2006-06-01

 

Marc Bloch, saint patron des historiens

Je vois qu'une coalition d'historiens et d'intellectuels en France réclame le transfert officiel au Panthéon de l'historien Marc Bloch. Si le ton de cette supplique a quelque chose de pénétré et de cérémonieux qui n'est presque plus dans nos mœurs, je ne peux m'empêcher de vibrer à l'unisson. Les réalisations et les intuitions de Bloch comme historien n'ont pas toujours résisté à l'épreuve du temps, mais il faudrait être insensible pour ne pas partager l'enthousiasme pour l'homme dont témoignent les signataires de cettte pétition.

Pendant longtemps, ma vie intellectuelle a été rythmée par des ruptures. D'études en physique à l'Université d'Ottawa, je suis passé à l'astronomie. De l'histoire des sciences et des techniques à l'Université de Toronto, je suis passé à l'histoire tout court pour mon doctorat. Mais la rupture la plus marquée a eu lieu quand j'ai traversé le campus de l'Université de Toronto pour passer de l'astronomie à l'histoire des sciences et des techniques.

Or, Bloch est resté pour moi profondément associé à l'initiation au métier d'historien. Dans un cours donné par le professeur Bert Hall à des étudiants en maîtrise qui arrivaient de tous les horizons, celui-ci les introduisait à la discipline de l'historien en leur faisant lire (en anglais) un essai de Marc Bloch, qu'il décrivait sans hésiter comme le saint patron laïque des historiens — et en particulier des historiens des techniques. En fait, ce texte bien connu des spécialistes, en anglais comme en plusieurs autres langues, n'est autre que son Apologie pour l'histoire ou Métier d'historien, disponible en-ligne ici (.PDF).

Ouvrage rédigé en temps de guerre, il fait partie des écrits de guerre de l'auteur, même si la bataille de France de 1940 tient une place bien plus grande dans L'Étrange défaite, essai publié en 1946 après que le manuscrit eût connu sa part d'aventures. Et l'appel à l'engagement de l'intellectuel dans la cité est appuyé par les preuves que Bloch a donné en payant de sa personne jusqu'au bout. C'est l'intégrité de la démarche de Bloch, combattant intellectuel et intellectuel combattant, qui fait de lui un héros et martyr au renom grandissant, salué de toutes parts et discuté ces dernières semaines à la radio de France Culture.

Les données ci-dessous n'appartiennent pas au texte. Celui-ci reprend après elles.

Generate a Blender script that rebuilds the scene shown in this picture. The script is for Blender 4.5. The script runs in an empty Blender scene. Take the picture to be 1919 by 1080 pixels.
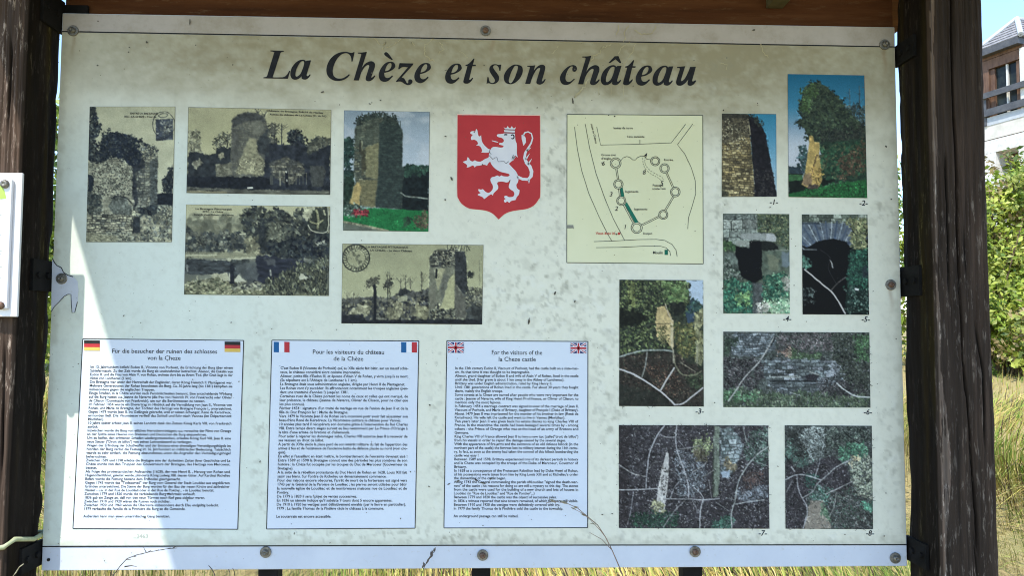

Dans le cadre de ma thèse, j'ai aussi eu l'occasion de me pencher sur son article fondateur en histoire des techniques médiévales, « Avènement et conquête du moulin à eau », paru en 1935 dans les Annales d'histoire économique et sociale, périodique savant qu'il avait fondé avec Lucien Febvre en 1929. Si les conclusions de Bloch ne tiennent plus tout à fait la route, on ne peut qu'admirer l'audace et le style avec lesquels il impose une nouvelle vision du Moyen-Âge. Si les historiens ont ajusté le tir depuis, la présentation par Bloch d'un Moyen-Âge industrieux et presque industriel est demeurée fondamentale.

Fusillé par les Allemands le 16 juin 1944, à l'aube de la Libération, Bloch est menacé de passer à l'Histoire comme une victime, intouchable certes, mais aussi réduit au silence définitif par la bêtise et la brutalité.

C'est pourquoi il incombe à l'historien de ne pas laisser oublier ses écrits et ses actes. Il faut se souvenir non du fusillé mais de l'homme qui est monté au front chaque fois que la France était envahie et qui montre beaucoup de pugnacité dans certaines pages de L'Étrange défaite. On ne peut ignorer qu'il était Français, ce qu'il revendiquait haut et fort, mais il était aussi un grand historien, et c'est ce qui lui permet aussi d'être reconnu au-delà de la France.